Тем не менее, Коплан оказался на периферии научного мира, не имея ни постоянной работы, ни ученой степени, ни отдельных книг. Основатель Государственного литературного музея Бонч-Бруевич купил рукопись монографии о Львове и планировал издать ее в серии «Летописи ГЛМ», но этот проект, как и многие другие планы энергичного директора, остался неосуществленным. Книга о
* ОРиРК РНБ. Ф. 370. Ед. хр. 3, 9; Ф. 685. Ед. хр. 661.

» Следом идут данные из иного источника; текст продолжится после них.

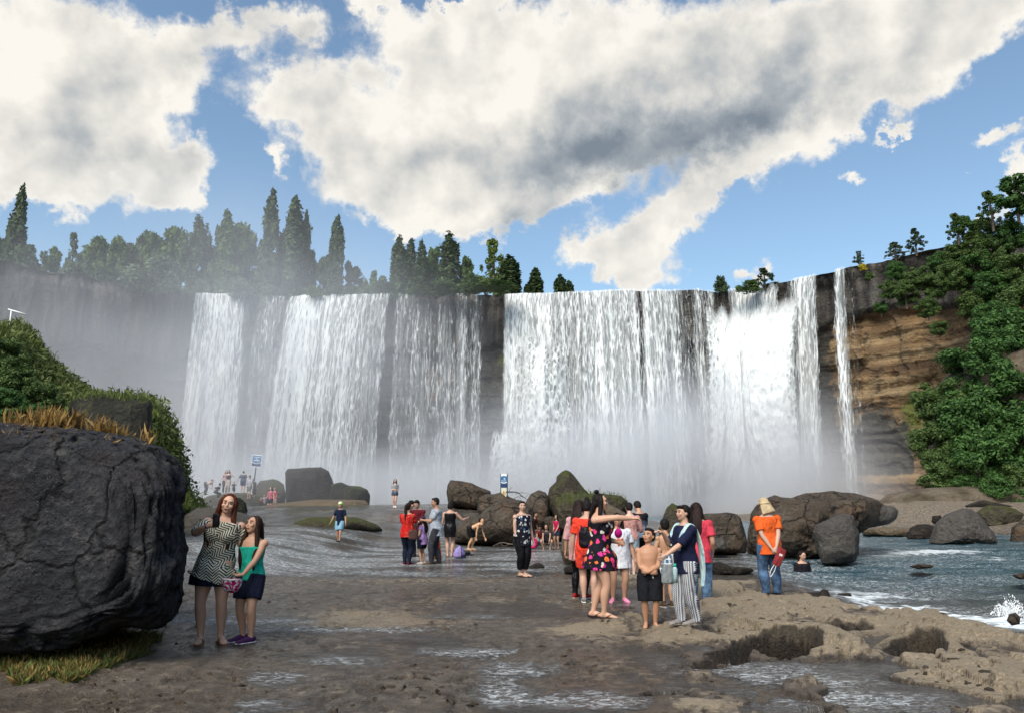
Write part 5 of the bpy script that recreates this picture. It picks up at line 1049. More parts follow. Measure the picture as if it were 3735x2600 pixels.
V_, F_ = ringtube([(0, 0, -.075), (0, 0, -.066), (0, 0, .066), (0, 0, .075)], [.030, .038, .038, .030], [.0045, .0055, .0055, .0045], (1, 0, 0), 16); mk('phone_case', V_, F_, cloth(BLK, .3), phone)
V_, F_ = ell((.02, -.006, .055), (.009, .003, .012)); mk('camera_lens', V_, F_, cloth((.05, .05, .06), .2), phone)
ar, rr_ = s1['arm'][-1]; V_, F_ = ringtube([ar[-2] * .45 + ar[-1] * .55, ar[-1] * .9 + ar[-2] * .1], .036, None, None, 12); child(s1, 'wristband', [(V_, F_)], (.015, .03, .16))
ar, rr_ = s1['arm'][1]; V_, F_ = ringtube([ar[-1] * .88 + ar[-2] * .12, ar[-1] * .98 + ar[-2] * .02], rr_[-1] + .006, None, None, 12); mk('bracelet', V_, F_, cloth((.45, .33, .12), .3), s1['root'])
s2 = person('girl in a turquoise top and black shorts smiling beside the selfie woman', 900, v=2345, H=1.41, yaw=-14, hs=1.12, side=-1, head=(-14, 14, -4), w=1.12, hR=(-.08, .08, .46), hL=(.05, -.20, .545), pL=(.8, .6, -.5), pR=(-.8, .4, -.6), palmL=(.3, 0, 1, -.8, -.5, -.05),
    fR=(-.06, .03), fL=(.05, -.03), fyR=-30, fyL=-30, skinc=SK2, hair=('verylong', (.022, .011, .007)), top=dict(c=(.015, .40, .29), hem=-.02, neck=7, straps=1, name='top'), bottom=dict(c=NAVY, len=.40, flare=.022, name='shorts'), shoes=('shoe', (.05, .015, .07), (.55, .55, .62)))
hc_ = s2['M'] @ Vector(s2['W'][1]) + Vector((-.115, -.02, -.05)); hat = empty('sun_hat', hc_, R(-10), 'magenta and white patterned hat held by the girl in the turquoise top', 'hat')
def bowl(c, r, h_, th_=.006):
    V, F = [], []; n = 24; prof = [(r * 1.0, 0), (r * .98, -.15 * h_), (r * .88, -.5 * h_), (r * .62, -.85 * h_), (r * .2, -h_), (0.001, -h_)]
    prof = prof + [(max(.0005, a - th_), b + th_) for a, b in prof[::-1]]
    for a, b in prof:
        for k in range(n): g = 6.2832 * k / n; V.append((c[0] + a * math.cos(g), c[1] + a * math.sin(g) * .8, c[2] + b))
    return V, gridF(len(prof), n, True)
V_, F_ = bowl((0, 0, 0), .12, .15); hb = mk('hat_crown', V_, F_, cloth((.42, .01, .12), .8, 'swirl'), hat)
V_, F_ = ringtube([(-.12, -.0, .012), (-.04, -.05, .004), (.05, -.06, .0), (.11, -.02, .004)], [.02, .05, .05, .02], .006, (0, 1, 0), 12); mk('hat_brim', V_, F_, cloth((.75, .66, .66), .8), hat)
# middle distance, left of centre
b1 = person('boy in a white and neon green cap and blue shorts walking through the shallows', 1236, v=2001, H=1.36, yaw=-8, hs=1.14, hR=(-.24, -.02, .50), hL=(.19, -.06, .42), fR=(-.045, .05), fL=(.035, -.08), skinc=SK2, hair=('short', (.015, .01, .008)), top=dict(c=(.008, .014, .038), sleeve=.36, hem=-.09, e=.02, neck=9), bottom=dict(c=(.20, .38, .52), len=.50, flare=.028, name='shorts'), shoes=('shoe', (.02, .02, .02)))
capq(b1, (.62, .9, .25)); V_, F_ = ell(b1['hp'](0, -.03, .050), V3(.036, .034, .030) * b1['k'], b1['Hd']); child(b1, 'cap_panel', [(V_, F_)], (.85, .88, .88))
g1 = person('distant girl in a grey top and white shoes standing alone in the mist', 1440, Y=45, H=1.62, yaw=10, hR=(-.05, -.14, .62), hL=(.06, -.14, .60), fR=(-.02, 0), fL=(.03, .01), skinc=(.55, .36, .28), hair=('long', (.02, .012, .01)), top=dict(c=(.30, .31, .33), sleeve=.35), bottom=dict(c=(.06, .08, .13), len=.32, flare=.02, name='shorts'), shoes=('shoe', (.75, .75, .75), (.75, .75, .75)))
m1 = person('woman in a speckled red blouse with a long ponytail, seen from behind', 1483, v=2058, H=1.59, yaw=160, w=1.12, hR=(-.02, -.20, .62), hL=(.03, -.19, .60), pR=(-1, .3, -.6), pL=(1, .3, -.6), head=(-10, -4, 0), fR=(-.04, 0), fL=(.035, .0), skinc=SK2, hair=('pony', (.014, .008, .007)), face=False, top=dict(c=(.46, .012, .010), pat='speck', sleeve=.36, hem=-.07, e=.018), bottom=dict(c=(.008, .012, .028), len=1.0, e=.006), shoes=('shoe', (.11, .012, .03), (.55, .5, .5)))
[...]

«Плюсом» работ для ИРЛИ и собрания сочинений Пушкина были редкие, но оплачиваемые командировки в Москву – прежде всего, в Гослитмузей * . Они давали возможность встретиться и отвести душу с друзьями – с Витязевым, у которого Коплан обычно останавливался, описав их времяпровождение в шуточных стихах, и Столовым, который в 1934 г., опасаясь ареста, уехал из Ульяновска и поселился в подмосковной Салтыковке, а с 1936 г. заведовал библиотекой ГЛМ. Первый был арестован и расстрелян на печально известной «Коммунарке» в 1938 г.; второй с началом Великой отечественной войны ушел в ополчение и в октябре 1941 г. погиб в бою недалеко от Киева.
* Переписка Коплана с ГЛМ (152 письма за 1933–1940 гг.) требует отдельного изучения: РГАЛИ. Ф. 612 (ГЛМ). Оп. 1. Ед. хр. 1113.
В середине 1930-х годов Коплан начал сотрудничать с Ю.Н. Тыняновым, который тяжело болел и нуждался в квалифицированном помощнике. Они вместе работали над двухтомником Кюхельбекера для «большой серии» «Библиотеки поэта» и однотомником для «малой», которые увидели свет почти одновременно в 1939 г. Оба издания, за исключением вступительных статей, фактически подготовлены и прокомментированы Копланом, однако в них сказано лишь о его «ближайшем участии» * ; в рукописях были указаны обе фамилии * . Одновременно с подготовкой этих изданий ученые составили проект шеститомного (вариант: четырехтомного) собрания сочинений Кюхельбекера, для которого Борис Иванович подготовил хронологическую канву и библиографию * . Выполнял он и разовые поручения Тынянова, когда тот отсутствовал в Ленинграде: показать Д.Д. Благому рукописи из коллекции и положить их на место или отправить книги «далекому читателю» в Армению * .
* Во втором издании «большой серии» прямо говорится о «комментариях, подготовленных Б.И. Копланом»: Кюхельбекер В.К. Избранные произведения в 2-х тт. Т. 1. М.–Л., 1967. С. 604.
* РГАЛИ. Ф. 2224 (Тынянов Ю.Н.). Ед. хр. 126–128.
* РГАЛИ. Ф. 2224. Ед. хр. 125, 131, 133, 136.
* ОРиРК РНБ. Ф. 370. Ед. хр. 44; РГАЛИ. Ф. 2224. Ед. хр. 183.
После возвращения из ссылки Коплан все реже писал стихи, а написанное, за редкими исключениями, не отличалось особыми достоинствами. В текстах 1937–1938 гг. впервые обозначились «советские» мотивы, но настолько вымученные и неубедительные, что само их появление вызывает недоумение. Если автор, насколько можно судить по материалам архива, не пытался публиковать эти стихи, то зачем писал? На «зов сердца» это как-то не похоже… Всё большее место в тетради занимали переводы из немецких поэтов (первые, из Гёте, он сделал еще в 1923 г.). Многие из них – тексты песен Шуберта и Брамса, так что это, возможно, делалось для домашнего музицирования.
Последняя регулярная «служба» Коплана началась в 1938 г., когда он был зачислен в штат академического Института языка и мышления имени Н.Я. Марра на должность выборщика в группу по созданию Древнерусского словаря. В 1939 г. он стал его редактором, в 1940 г. – главным редактором. Казалось, жизнь налаживается, хотя в стихах лета этого года звучали тревожные ноты:
Я заострил свое перо На преждевременных утратах. Знать, високосный год суров, Не ждать нам радостей крылатых.